The existence of the elusive ‘Planet Nine’ in our solar system has been a hotly-debated topic in recent years.
Despite the ongoing hunt, astronomers haven’t been able to catch a glimpse of Planet Nine since its existence was theorised.
But they have discovered an exoplanet 336 light years away with the kind of eccentric orbit that would fit with Planet Nine’s own route around our sun.
The massive gas exoplanet, HD 106906 b, travels past the very edge of its binary star system’s circumstellar disc in an orbit that takes 15,000 years to complete. It’s as if Jupiter travelled out past the Kuiper Belt in our own solar system.

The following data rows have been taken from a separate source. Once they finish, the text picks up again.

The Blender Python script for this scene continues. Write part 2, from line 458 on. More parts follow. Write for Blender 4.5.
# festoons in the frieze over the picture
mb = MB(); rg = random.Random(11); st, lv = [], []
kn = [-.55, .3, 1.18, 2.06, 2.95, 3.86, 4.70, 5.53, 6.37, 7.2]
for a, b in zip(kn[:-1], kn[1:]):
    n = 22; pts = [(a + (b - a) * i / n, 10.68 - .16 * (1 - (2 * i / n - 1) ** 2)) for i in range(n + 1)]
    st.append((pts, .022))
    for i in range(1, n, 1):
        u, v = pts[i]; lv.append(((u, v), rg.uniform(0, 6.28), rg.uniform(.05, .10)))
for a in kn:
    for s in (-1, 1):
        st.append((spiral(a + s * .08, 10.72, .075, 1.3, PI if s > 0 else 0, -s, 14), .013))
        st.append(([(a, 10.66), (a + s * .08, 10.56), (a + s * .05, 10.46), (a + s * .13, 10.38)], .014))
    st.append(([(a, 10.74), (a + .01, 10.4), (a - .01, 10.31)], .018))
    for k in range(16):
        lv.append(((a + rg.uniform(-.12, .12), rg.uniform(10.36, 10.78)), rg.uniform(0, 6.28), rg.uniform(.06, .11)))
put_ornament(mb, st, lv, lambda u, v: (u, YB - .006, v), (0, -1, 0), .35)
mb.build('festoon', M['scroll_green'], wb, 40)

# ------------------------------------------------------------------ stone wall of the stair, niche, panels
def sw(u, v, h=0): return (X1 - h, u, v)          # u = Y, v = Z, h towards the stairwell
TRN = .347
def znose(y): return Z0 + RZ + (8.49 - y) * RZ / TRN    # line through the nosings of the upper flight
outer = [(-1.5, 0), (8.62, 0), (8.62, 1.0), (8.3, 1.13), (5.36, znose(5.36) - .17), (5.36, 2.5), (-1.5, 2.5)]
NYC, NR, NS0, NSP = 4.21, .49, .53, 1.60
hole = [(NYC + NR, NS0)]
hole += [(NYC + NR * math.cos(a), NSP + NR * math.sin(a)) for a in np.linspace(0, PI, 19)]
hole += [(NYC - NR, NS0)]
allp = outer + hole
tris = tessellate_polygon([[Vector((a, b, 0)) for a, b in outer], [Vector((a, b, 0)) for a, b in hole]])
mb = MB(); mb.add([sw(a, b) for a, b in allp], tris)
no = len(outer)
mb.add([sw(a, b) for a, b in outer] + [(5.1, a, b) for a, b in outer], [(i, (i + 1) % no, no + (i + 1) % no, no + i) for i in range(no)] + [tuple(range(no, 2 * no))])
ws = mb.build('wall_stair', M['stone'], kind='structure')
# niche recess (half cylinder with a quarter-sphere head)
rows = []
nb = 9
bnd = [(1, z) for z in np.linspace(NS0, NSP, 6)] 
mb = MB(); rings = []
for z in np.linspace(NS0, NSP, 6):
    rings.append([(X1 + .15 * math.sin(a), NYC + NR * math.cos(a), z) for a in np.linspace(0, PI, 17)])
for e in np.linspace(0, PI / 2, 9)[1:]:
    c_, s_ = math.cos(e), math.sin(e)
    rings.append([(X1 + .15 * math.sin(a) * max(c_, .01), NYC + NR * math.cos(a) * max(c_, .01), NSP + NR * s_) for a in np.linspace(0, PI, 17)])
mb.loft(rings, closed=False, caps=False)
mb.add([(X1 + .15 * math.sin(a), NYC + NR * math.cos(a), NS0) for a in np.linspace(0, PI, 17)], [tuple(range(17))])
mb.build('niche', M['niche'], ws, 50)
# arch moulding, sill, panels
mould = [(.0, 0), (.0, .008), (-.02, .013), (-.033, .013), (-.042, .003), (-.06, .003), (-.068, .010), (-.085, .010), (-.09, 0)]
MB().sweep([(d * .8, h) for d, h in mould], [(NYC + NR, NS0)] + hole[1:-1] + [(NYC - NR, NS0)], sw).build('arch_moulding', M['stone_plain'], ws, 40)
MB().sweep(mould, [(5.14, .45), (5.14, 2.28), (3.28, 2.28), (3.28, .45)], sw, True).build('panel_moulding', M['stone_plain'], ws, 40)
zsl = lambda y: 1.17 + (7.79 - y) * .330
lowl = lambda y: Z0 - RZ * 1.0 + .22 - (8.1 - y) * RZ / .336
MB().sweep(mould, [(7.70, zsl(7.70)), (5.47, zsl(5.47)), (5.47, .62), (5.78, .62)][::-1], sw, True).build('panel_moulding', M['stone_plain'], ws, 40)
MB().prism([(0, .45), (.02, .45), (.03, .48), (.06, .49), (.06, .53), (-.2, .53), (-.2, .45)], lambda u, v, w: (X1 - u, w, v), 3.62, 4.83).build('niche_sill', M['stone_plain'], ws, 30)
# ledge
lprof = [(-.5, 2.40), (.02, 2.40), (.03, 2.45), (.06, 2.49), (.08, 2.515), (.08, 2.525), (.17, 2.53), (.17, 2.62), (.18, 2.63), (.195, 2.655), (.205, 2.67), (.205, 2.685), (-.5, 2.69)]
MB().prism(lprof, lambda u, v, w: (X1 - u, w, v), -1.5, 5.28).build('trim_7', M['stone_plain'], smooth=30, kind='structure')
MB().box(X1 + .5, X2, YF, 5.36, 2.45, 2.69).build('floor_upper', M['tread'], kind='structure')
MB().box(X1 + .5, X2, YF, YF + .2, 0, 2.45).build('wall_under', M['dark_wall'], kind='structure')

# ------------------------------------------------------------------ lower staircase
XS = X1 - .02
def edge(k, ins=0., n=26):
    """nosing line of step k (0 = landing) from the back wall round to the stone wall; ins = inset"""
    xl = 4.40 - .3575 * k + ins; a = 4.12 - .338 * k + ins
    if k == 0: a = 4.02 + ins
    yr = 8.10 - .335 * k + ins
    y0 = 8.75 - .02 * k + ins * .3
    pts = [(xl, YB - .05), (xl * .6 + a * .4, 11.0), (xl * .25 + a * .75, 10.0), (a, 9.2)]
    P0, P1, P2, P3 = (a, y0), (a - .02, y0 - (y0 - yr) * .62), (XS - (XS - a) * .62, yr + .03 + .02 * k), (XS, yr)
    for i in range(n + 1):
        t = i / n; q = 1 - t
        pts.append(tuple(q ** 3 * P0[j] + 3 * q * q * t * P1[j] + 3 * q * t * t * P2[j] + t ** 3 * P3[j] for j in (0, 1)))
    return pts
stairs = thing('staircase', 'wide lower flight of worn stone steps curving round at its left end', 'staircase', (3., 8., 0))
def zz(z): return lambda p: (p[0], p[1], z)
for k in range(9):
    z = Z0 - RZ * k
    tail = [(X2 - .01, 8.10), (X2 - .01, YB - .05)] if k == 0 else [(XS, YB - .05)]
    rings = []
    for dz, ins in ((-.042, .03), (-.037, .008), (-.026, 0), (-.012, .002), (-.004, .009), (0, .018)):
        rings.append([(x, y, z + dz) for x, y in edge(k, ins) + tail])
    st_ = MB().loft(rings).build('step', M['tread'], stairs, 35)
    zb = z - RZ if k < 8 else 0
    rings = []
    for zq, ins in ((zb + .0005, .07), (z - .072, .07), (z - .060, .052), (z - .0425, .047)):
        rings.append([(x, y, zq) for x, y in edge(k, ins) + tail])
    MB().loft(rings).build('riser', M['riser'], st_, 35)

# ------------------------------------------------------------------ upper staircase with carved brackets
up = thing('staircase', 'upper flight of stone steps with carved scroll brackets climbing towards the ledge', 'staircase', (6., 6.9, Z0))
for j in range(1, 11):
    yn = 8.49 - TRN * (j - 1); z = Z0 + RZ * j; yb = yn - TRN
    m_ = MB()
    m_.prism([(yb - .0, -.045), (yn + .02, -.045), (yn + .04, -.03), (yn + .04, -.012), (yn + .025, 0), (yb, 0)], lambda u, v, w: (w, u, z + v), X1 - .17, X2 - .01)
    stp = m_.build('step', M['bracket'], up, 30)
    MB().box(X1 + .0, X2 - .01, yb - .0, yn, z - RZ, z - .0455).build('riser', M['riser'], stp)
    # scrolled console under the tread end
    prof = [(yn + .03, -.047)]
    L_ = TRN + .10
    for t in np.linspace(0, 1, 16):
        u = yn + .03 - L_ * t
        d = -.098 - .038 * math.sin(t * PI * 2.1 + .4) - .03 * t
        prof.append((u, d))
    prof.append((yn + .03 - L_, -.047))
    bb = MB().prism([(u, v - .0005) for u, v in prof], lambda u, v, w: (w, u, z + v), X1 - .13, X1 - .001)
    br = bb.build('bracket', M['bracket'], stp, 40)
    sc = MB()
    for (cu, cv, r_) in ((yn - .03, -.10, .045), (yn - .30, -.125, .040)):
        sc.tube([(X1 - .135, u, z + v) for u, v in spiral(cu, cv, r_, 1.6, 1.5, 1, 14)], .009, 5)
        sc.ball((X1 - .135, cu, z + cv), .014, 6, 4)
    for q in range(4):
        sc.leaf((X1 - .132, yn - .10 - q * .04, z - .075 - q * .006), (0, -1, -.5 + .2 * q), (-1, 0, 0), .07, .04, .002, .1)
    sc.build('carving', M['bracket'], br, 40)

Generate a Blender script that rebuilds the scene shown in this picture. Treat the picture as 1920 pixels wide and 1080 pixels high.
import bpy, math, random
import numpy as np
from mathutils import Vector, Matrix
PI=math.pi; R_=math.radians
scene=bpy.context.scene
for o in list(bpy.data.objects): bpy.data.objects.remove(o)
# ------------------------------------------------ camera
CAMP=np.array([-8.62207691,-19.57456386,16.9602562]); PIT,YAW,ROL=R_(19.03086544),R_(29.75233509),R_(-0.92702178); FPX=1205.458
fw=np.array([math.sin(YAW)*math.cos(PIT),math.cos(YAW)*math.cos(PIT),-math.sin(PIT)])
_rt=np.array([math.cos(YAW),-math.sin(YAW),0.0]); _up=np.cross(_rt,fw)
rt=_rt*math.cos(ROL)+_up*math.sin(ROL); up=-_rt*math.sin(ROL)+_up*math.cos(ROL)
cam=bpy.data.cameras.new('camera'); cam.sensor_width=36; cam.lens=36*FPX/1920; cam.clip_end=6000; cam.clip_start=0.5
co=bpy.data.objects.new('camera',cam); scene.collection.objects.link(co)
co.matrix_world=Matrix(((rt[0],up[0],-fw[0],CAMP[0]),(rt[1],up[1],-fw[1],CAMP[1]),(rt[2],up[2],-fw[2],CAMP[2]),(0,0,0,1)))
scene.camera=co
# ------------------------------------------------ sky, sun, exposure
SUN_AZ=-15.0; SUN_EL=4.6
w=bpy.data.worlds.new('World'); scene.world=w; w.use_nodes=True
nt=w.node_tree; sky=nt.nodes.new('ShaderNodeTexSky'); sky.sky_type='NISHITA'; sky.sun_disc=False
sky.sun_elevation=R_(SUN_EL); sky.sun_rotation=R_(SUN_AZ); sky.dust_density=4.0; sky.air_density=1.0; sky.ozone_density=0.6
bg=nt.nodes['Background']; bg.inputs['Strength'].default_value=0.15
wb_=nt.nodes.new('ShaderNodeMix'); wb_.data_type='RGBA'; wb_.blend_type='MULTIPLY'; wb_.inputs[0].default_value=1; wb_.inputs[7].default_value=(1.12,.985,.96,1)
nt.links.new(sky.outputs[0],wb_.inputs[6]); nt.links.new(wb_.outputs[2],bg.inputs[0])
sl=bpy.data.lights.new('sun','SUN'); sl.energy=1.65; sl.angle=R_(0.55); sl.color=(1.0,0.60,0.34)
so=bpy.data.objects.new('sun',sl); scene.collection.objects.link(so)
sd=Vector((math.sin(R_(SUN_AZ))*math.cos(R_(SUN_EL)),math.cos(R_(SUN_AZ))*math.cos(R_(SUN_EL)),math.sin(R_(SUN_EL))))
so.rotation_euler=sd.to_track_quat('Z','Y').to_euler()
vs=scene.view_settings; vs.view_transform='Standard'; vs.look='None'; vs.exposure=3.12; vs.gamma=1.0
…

If Planet Nine does exist, it could have an orbit somewhat similar – which would make it incredibly difficult to detect given all we know about how the observable planets in our solar system move around the sun.
Although HD 106906 b was discovered in 2013, it’s taken until now for measurements from the Hubble Space Telescope to accurately calculate its orbit pattern.
It’s not yet clear how HD 106906 b achieved this strange orbit. But one theory is that it formed close to its parent stars even as it was being dragged outward by the gas disc. At the point it was shot outward from the two stars, a third passing star stabilised its orbit and prevented it drifting through space as a rogue planet.
‘This system draws a potentially unique comparison with our solar system,’ explained Meiji Nguyen of the University of California, Berkeley, the lead author on the study outlining the path of HD 106906 b.
‘It’s very widely separated from its host stars on an eccentric and highly misaligned orbit, just like the prediction for Planet Nine.’
‘This begs the question of how these planets formed and evolved to end up in their current configuration.’
The system where this gas giant resides is only 15 million years old. This suggests that our Planet Nine — if it does exist — could have formed very early on in the evolution of our 4.6-billion-year-old solar system.